La chiesa di San Giovanni Battista a Matera, documentata nel 1204 con il titolo di “Santa Maria Nuova”, appartenne ai Padri Benedettini che l’abbandonarono nel 1212. In seguito l’Arcivescovo Andrea con il consenso del Capitolo cedette la chiesa alle monache agostiniane dell’ordine di Santa Maria di Accon e di tutti i Santi, giunte a Matera dalla Palestina ed ospitate sin dal 1198 nel cenobio rupestre di Madonna delle Virtù.
San Giovanni Battista
Il monastero fu costruito a partire dal 1230 e il possesso della nuova chiesa avvenne intorno al 1233. Dopo il 1412 le conventuali lasciarono la regola di S. Agostino per prendere quella di S. Domenico e in quella occasione il convento cambiò titolo e si disse di S. Maria dell’Annunziata. Nel 1480 le monache si trasferirono in un edificio della Civita nei pressi della Cattedrale detto dell’”Annunziata vecchia” o delle "Monacelle". Il convento rimase in uno stato di abbandono fino al 1607 quando l’uso della chiesa fu concesso alla confraternita della Carità. La chiesa fu intitolata a San Giovanni Battista nel 1696 ad opera dell’Arcivescovo spagnolo Antonio De Los Ryos y Colminarez originario di Amado in Spagna, che vi trasferì il battistero soppresso del Sasso Barisano.
La chiesa è una delle migliori espressioni dell’architettura medievale in Basilicata, un monumento che per importanza storica e per il suo stato di conservazione meriterebbe maggior attenzione da parte degli studiosi. La sua architettura si mischia di più influenze che vanno dalla pianta a croce greca, alle esperienze cluniacensi, agli archi ogivali gotici, ai portali di influenza araba, alle volte a crociera a costoloni tipicamente romanici, ai capitelli disposti su due ordini diversi che per qualità e varietà di temi trattati si annoverano tra i più belli del mezzogiorno d’Italia. La chiesa è munita di un ballatoio sorretto da mensole, a circa otto metri dal suolo, che corre all’interno e all’esterno dell’edificio e consente un percorso anulare fino a raggiungere un ballatoio esterno fiancheggiato da due elefanti, dal quale in età medievale era possibile dare la benedizione al popolo e verosimilmente anche il prezzo del grano, dell’orzo, dell’avena e di tutte le derrate alimentare che si conservavano nei “foggiali”, profonde fosse ipogee scavate nei dintorni del convento.
La facciata originaria della chiesa, oggi inglobata nel giardino del vecchio ospedale, si presenta con un portale elegante decorato da intrecci e corolle di fiori, e con un rosone attorniato da un arco sorretto da animali stilofori.

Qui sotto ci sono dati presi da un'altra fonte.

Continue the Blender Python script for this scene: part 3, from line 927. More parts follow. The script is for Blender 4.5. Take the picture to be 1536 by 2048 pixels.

Oggi il portale principale d’ingresso è murato e si accede all’antico luogo di culto attraverso un portale laterale anch’esso riccamente decorato con motivi floreali, colonnine con capitelli, due animali alati acefali e sull’architrave i volti di sei fanciulle. L’interno è a pianta greca con tre navate di cui quella centrale molto più alta delle due laterali che terminano con tre cavità absidali non visibili dall’esterno. L’edificio è sorretto da pilastri quadrilobati che sorreggono la volta a vela settecentesca della navata centrale e le volte a crociera a costoloni delle navatelle laterali che si innestano su archi a sesto acuto. I capitelli numerosissimi e tutti diversi tra loro sono figurati, di gusto classico e corinzio, con motivi floreali e frutti di ogni genere.
I Foggiali
I foggiali erano delle profonde fosse scavate nella roccia nelle quali veniva conservato il grano.In un passo della Cronaca della Città di Matera, Gianfranco De Blasiis descrisse quale "perfezione" caratterizzava questi luoghi, ubicati davanti al sagrato di questa chiesa, nella conservazione di un bene fondamentale della comunità.
Gianfranco De Blasiis Cronaca della Città di Matera 1635
"Delle conserve di grani e lor perfettione, basta di dire che ne si conserva sin’ a diece, dodeci e quindeci anni, come se stesse in una cassa, e per queste conserve dè grani ci è tradizione che questa Città fusse stata granaio del populo Romano, il che se dimostra dalle tante fosse ch’erano in un certo piano detto di San Biagio qual contrada da’ Notari antichissime né loro strumenti vien chiamata in Plano S.ti Blasy ubi antiquitus erant fovealia."